'The Gilded Age': 'Downton Abbey' creators on their new American TV show
The Gilded Age is perhaps not so much Downton Abbey Revisited as it is Fairytale of New York. A new series from Downton Abbey creator and writer Julian Fellowes was always going to attract attention and comparisons to its super popular predecessor. That show was one of the biggest British hits in years, smashing records both in the UK and the US, where broadcaster PBS declared it its highest-rated drama of all time in 2013, with it picking up Emmys, Golden Globes, Baftas and more over the course of its six seasons and one film to date (a second film is due this March).
Indeed, when The Gilded Age was initially conceived in 2012, it was touted as a prequel to Downton, but after 10 years, numerous rewrites and at least three separate broadcasters attached, it finally lands on HBO, and OSN in the Middle East, as a rather different beast.
Audiences will still recognise the opulence and societal disparity in the new show, but while Downton Abbey was very much set within the rigid class confines of early 20th-century England, The Gilded Age takes place a couple of decades earlier in the US, during an era when the assumed authority of the European, old-money “aristocracy” was being challenged by the “new money” of railroad magnates and gold prospectors. Thematically, the new show has more in common with the social realism of late 19th-century US literature than quintessentially English Upstairs Downstairs-esque class intrigue.
Fellowes, himself as English as afternoon tea, says it wasn't a difficult transition to make, largely thanks to him having two American writing partners – alive-and-kicking series co-writer Sonja Warfield and, from history, the late 19th-century novelist Edith Wharton, author of The Age of Innocence.
“I’ve always been interested in American history, and I've read about it for a long time,” Fellowes explains. “I'm a big fan of Edith Wharton, who helped me through it, and so is Sonja. We're both sort of ‘School of Edith Wharton’, but I think that's why I have found it helpful to have an American partner in this. She will sometimes say ’they wouldn't say that, they'd say this’, and ‘they wouldn't do this, they do that’. I think she's protected me, really.”

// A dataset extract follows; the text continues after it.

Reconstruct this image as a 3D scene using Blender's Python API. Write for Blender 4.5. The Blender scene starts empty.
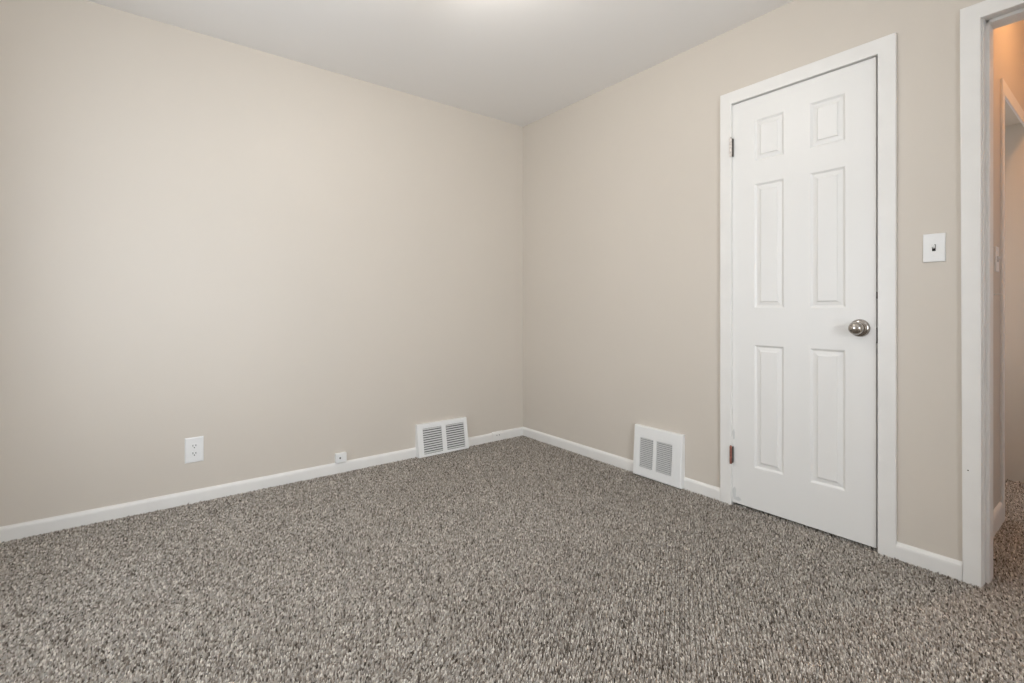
import bpy, bmesh, math, random
import numpy as np
from mathutils import Vector, Matrix

S = bpy.context.scene
C = S.collection
R = math.radians

# ---------------------------------------------------------------- camera
cam_d = bpy.data.cameras.new('camera')
cam = bpy.data.objects.new('camera', cam_d)
C.objects.link(cam)
cam_d.sensor_width = 36.0
cam_d.lens = 488.33 / 1024 * 36
cam_d.shift_y = -33.9 / 1024
cam_d.clip_start = 0.02
cam.location = (-2.3906, -2.9647, 0.9912)
cam.rotation_euler = (R(90), 0, R(-37.586))
S.camera = cam

# ---------------------------------------------------------------- exposure, world, lights
S.view_settings.view_transform = 'Standard'
S.view_settings.look = 'None'
S.view_settings.gamma = 1.0
S.view_settings.use_curve_mapping = False
S.view_settings.exposure = 0.04

LAMP = (-1.40, -1.50)
LAMP_STRENGTH = 26.0
HALL_LAMP = (0.78, -2.90)
HALL_STRENGTH = 60.0
DAY_WEST = 26.0
DAY_SOUTH = 70.0
SKY = 1.0
HALL_FILL = 4.0
ALCOVE_FILL = 4.6

w = bpy.data.worlds.new('sky')
S.world = w
w.use_nodes = True
bg = w.node_tree.nodes['Background']
bg.inputs[0].default_value = (0.62, 0.76, 1.0, 1)
bg.inputs[1].default_value = SKY


def area(name, loc, rot, sx, sy, power, col):
    l = bpy.data.lights.new(name, 'AREA')
    l.shape = 'RECTANGLE'
    l.size, l.size_y = sx, sy
    l.energy = power
    l.color = col
    o = bpy.data.objects.new(name, l)
    o.location = loc
    o.rotation_euler = rot
    C.objects.link(o)
    return o


# daylight outside the two windows behind the camera
area('daylight_west', (-3.35, -1.25, 1.22), (0, R(-90), 0), 1.25, 1.2, DAY_WEST, (0.90, 0.95, 1.0))
area('daylight_south', (-1.75, -4.70, 1.22), (R(90), 0, 0), 1.4, 1.25, DAY_SOUTH, (0.90, 0.95, 1.0))

area('added_hall_daylight', (0.85, -4.70, 1.25), (R(90), 0, 0), 1.0, 1.25, HALL_FILL, (0.90, 0.95, 1.0))  # added fill through an added window, brightens the lower hallway walls
area('added_alcove_daylight', (1.20, -1.72, 1.2), (R(-90), 0, 0), 0.5, 1.2, ALCOVE_FILL, (1.0, 0.97, 0.92))  # added fill behind the alcove, lifts its end wall


# ---------------------------------------------------------------- materials
def mat(name, col, rough=0.5, spec=0.5, metal=0.0, bump=None, mottle=None):
    m = bpy.data.materials.new(name)
    m.use_nodes = True
    nt = m.node_tree
    b = nt.nodes['Principled BSDF']
    b.inputs['Base Color'].default_value = (*col, 1)
    b.inputs['Roughness'].default_value = rough
    b.inputs['Specular IOR Level'].default_value = spec
    b.inputs['Metallic'].default_value = metal
    tc = nt.nodes.new('ShaderNodeTexCoord')
    if mottle:
        sc, amt = mottle
        n = nt.nodes.new('ShaderNodeTexNoise')
        n.inputs['Scale'].default_value = sc
        n.inputs['Detail'].default_value = 4
        mr = nt.nodes.new('ShaderNodeMapRange')
        mr.inputs[1].default_value = 0.3
        mr.inputs[2].default_value = 0.7
        mr.inputs[3].default_value = 1 - amt
        mr.inputs[4].default_value = 1 + amt
        mx = nt.nodes.new('ShaderNodeMix')
        mx.data_type = 'RGBA'
        mx.blend_type = 'MULTIPLY'
        mx.inputs[0].default_value = 1
        mx.inputs[6].default_value = (*col, 1)
        nt.links.new(tc.outputs['Object'], n.inputs['Vector'])
        nt.links.new(n.outputs['Fac'], mr.inputs[0])
        nt.links.new(mr.outputs[0], mx.inputs[7])
        nt.links.new(mx.outputs[2], b.inputs['Base Color'])
    if bump:
        sc, st = bump
        n = nt.nodes.new('ShaderNodeTexNoise')
        n.inputs['Scale'].default_value = sc
        n.inputs['Detail'].default_value = 3
        bp = nt.nodes.new('ShaderNodeBump')
        bp.inputs['Strength'].default_value = st
        bp.inputs['Distance'].default_value = 0.002
        nt.links.new(tc.outputs['Object'], n.inputs['Vector'])
        nt.links.new(n.outputs['Fac'], bp.inputs['Height'])
        nt.links.new(bp.outputs['Normal'], b.inputs['Normal'])
    return m


def glow(name, col, strength):
    m = bpy.data.materials.new(name)
    m.use_nodes = True
    b = m.node_tree.nodes['Principled BSDF']
    b.inputs['Base Color'].default_value = (0.8, 0.8, 0.78, 1)
    b.inputs['Emission Color'].default_value = (*col, 1)
    b.inputs['Emission Strength'].default_value = strength
    return m


M_wall = mat('beige_wall_paint', (0.665, 0.605, 0.53), 0.46, 0.45, bump=(260, 0.10), mottle=(1.4, 0.012))
M_ceil = mat('ceiling_paint', (0.89, 0.865, 0.835), 0.85, 0.2, bump=(200, 0.12))
M_trim = mat('white_trim_paint', (0.84, 0.82, 0.785), 0.35, 0.5, bump=(45, 0.10), mottle=(9, 0.02))
M_white = mat('white_enamel', (0.86, 0.855, 0.835), 0.32, 0.5)
M_plate = mat('white_plastic', (0.85, 0.845, 0.83), 0.35, 0.5)
M_dark = mat('dark_cavity', (0.03, 0.028, 0.026), 0.8, 0.2)
M_slat = mat('louver_enamel', (0.66, 0.655, 0.64), 0.45, 0.4)
M_nickel = mat('brushed_nickel', (0.44, 0.41, 0.375), 0.17, 0.5, 1.0)
M_steel = mat('old_steel_hinge', (0.72, 0.66, 0.62), 0.4, 0.5, 0.7, mottle=(120, 0.3))
M_copper = mat('tarnished_copper_hinge', (0.30, 0.115, 0.085), 0.5, 0.5, 0.4, mottle=(90, 0.35))
M_darkmetal = mat('dark_metal', (0.10, 0.09, 0.08), 0.4, 0.5, 0.8)
M_closet = mat('closet_shade_colour', (0.35, 0.32, 0.28), 0.8, 0.2)  # darkened so the gap under the door reads as shade
M_lamp = glow('lit_frosted_glass', (1.0, 0.96, 0.90), LAMP_STRENGTH)
M_hall = glow('lit_warm_glass', (1.0, 0.47, 0.16), HALL_STRENGTH)

# white door paint with worn grey scuffs along the hinge edge
M_door = mat('white_door_paint', (0.84, 0.825, 0.795), 0.38, 0.5, bump=(55, 0.06))


def add_scuffs(m, spots):
    nt = m.node_tree
    b = nt.nodes['Principled BSDF']
    tc = nt.nodes.new('ShaderNodeTexCoord')
    ns = nt.nodes.new('ShaderNodeTexNoise')
    ns.inputs['Scale'].default_value = 70
    ns.inputs['Detail'].default_value = 3
    nt.links.new(tc.outputs['Object'], ns.inputs['Vector'])
    total = None
    for (x, y, z, ry, rz) in spots:
        sub = nt.nodes.new('ShaderNodeVectorMath')
        sub.operation = 'SUBTRACT'
        sub.inputs[1].default_value = (x, y, z)
        nt.links.new(tc.outputs['Object'], sub.inputs[0])
        mul = nt.nodes.new('ShaderNodeVectorMath')
        mul.operation = 'MULTIPLY'
        mul.inputs[1].default_value = (5, 1 / ry, 1 / rz)
        nt.links.new(sub.outputs[0], mul.inputs[0])
        ln = nt.nodes.new('ShaderNodeVectorMath')
        ln.operation = 'LENGTH'
        nt.links.new(mul.outputs[0], ln.inputs[0])
        ad = nt.nodes.new('ShaderNodeMath')
        ad.operation = 'ADD'
        nt.links.new(ln.outputs['Value'], ad.inputs[0])
        nt.links.new(ns.outputs['Fac'], ad.inputs[1])
        mr = nt.nodes.new('ShaderNodeMapRange')
        mr.inputs[1].default_value = 1.25
        mr.inputs[2].default_value = 1.45
        mr.inputs[3].default_value = 1
        mr.inputs[4].default_value = 0
        nt.links.new(ad.outputs[0], mr.inputs[0])
        if total is None:
            total = mr.outputs[0]
        else:
            mxn = nt.nodes.new('ShaderNodeMath')
            mxn.operation = 'MAXIMUM'
            nt.links.new(total, mxn.inputs[0])
            nt.links.new(mr.outputs[0], mxn.inputs[1])
            total = mxn.outputs[0]
    mx = nt.nodes.new('ShaderNodeMix')
    mx.data_type = 'RGBA'
    mx.inputs[6].default_value = b.inputs['Base Color'].default_value
    mx.inputs[7].default_value = (0.68, 0.68, 0.66, 1)
    nt.links.new(total, mx.inputs[0])
    nt.links.new(mx.outputs[2], b.inputs['Base Color'])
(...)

New York as a central character
While The Gilded Age is set in a bygone era, Fellowes says it's useful, as an outsider, that he was able to see its remains today. “When I had a free day in New York, I used to walk up Fifth Avenue, and when you get beyond where all the houses have been pulled down to build apartment blocks, you can still find huge chunks of the Gilded Age.
"If you go to the University Club built by Stanford White, you get such an image of how these people saw themselves. They thought they were giants, and they built houses for giants to live in. I love all that, and that sort of informed me.”

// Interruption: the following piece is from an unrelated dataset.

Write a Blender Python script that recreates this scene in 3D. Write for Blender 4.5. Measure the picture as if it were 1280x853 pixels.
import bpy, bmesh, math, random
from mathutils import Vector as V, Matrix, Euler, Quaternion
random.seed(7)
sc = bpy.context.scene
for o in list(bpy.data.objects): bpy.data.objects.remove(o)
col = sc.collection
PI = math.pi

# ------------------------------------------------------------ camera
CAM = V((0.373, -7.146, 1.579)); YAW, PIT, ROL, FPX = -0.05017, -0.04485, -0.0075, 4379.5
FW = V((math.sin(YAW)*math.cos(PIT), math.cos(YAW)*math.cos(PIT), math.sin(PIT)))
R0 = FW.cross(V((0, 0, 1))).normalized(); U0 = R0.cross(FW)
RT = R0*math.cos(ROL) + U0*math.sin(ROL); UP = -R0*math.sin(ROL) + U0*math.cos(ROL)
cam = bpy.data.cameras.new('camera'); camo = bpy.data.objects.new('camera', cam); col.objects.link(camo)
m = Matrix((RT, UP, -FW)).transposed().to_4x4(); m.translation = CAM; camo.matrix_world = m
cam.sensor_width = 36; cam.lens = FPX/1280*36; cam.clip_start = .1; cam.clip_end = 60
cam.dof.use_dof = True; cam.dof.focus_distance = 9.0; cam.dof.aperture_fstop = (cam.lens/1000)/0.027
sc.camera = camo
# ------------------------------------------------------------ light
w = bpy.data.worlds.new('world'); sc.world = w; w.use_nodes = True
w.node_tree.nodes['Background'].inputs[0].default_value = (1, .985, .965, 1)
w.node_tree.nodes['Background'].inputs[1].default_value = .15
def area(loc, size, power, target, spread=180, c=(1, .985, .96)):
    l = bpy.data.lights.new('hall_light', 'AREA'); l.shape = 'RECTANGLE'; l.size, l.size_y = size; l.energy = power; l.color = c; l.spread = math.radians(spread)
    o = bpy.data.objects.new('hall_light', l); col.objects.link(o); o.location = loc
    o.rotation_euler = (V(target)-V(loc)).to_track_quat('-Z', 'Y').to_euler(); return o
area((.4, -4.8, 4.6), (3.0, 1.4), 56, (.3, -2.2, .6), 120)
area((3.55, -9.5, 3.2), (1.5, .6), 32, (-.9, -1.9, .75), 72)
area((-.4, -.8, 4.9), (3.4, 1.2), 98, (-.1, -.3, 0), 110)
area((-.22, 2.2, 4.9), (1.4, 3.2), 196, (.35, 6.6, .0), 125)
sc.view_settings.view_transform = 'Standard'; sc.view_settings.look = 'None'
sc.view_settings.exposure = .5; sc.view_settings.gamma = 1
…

The show is ostensibly about a young girl (Marion, played by Louisa Jacobson) who moves from rural Pennsylvania to live with her aunts in New York following the death of her father, and becomes unwittingly central to the ongoing war between her Aunt Agnes, a flagbearer for the old European money set, and their unfathomably rich self-made neighbours.
There’s another character who doesn’t even make an appearance in the credits, but who is equally vital to the narrative: the city of New York. Gareth Neame, Fellowes’s long-term collaborator, and executive producer of both Downton Abbey and The Gilded Age, picks up on the New York theme. He says it presented its own set of unique challenges to a British production team arriving to film.
“[New York] really was the biggest challenge of all from the moment we embarked on it,” he recalls. “There are so many historical properties in the British Isles that you can shoot in. There are castles and so much of that exists, but we had to create the city and the buildings. As Julian referred to, you can walk up Fifth Avenue and you can look at these buildings, but you can't shut down a block in the Upper East Side, remove all the street furniture and all the signage and have horses and carriages. You’re going to have a lot of people tooting their car horns and shouting at you. It's quite impossible.”
The solution, says Neame, was threefold: some impressive set building, a willingness to use New York exteriors that were available and a sprinkling of CGI. “We were blessed with this utterly exceptional production designer, Bob Shore, so we built a whole block of the Upper East Side, and that’s seamlessly interwoven with locations that we can use, primarily in upstate New York, which is still a remarkable location,” he says.
“It's this mesh of the wonderful historical properties that are still there with the building of the places that we needed the most control over, and of course, critical CGI. I think that’s another reason why this era hasn't really been dealt with before. If you look back at [Martin] Scorsese’s Age of Innocence from the early '90s, there are really no exteriors in that film at all because you just couldn't deliver it in those days, so CGI is also a vital component. What a challenge, and what talents that we've seen.”
While some may wonder why a different location may have been easier to film in, Neame insists the city is simply too vital to this story to drop it from the cast. “The great thing about telling this story of New York is that it's been done pretty much entirely in New York. “That’s allowed these characters to be realised by the Broadway, New York acting community, and I think that's fantastic as a piece of creative endeavour. There's an inner truth about it because these people who perform were either born here or certainly come to make the city their home. I think that's a remarkable thing.”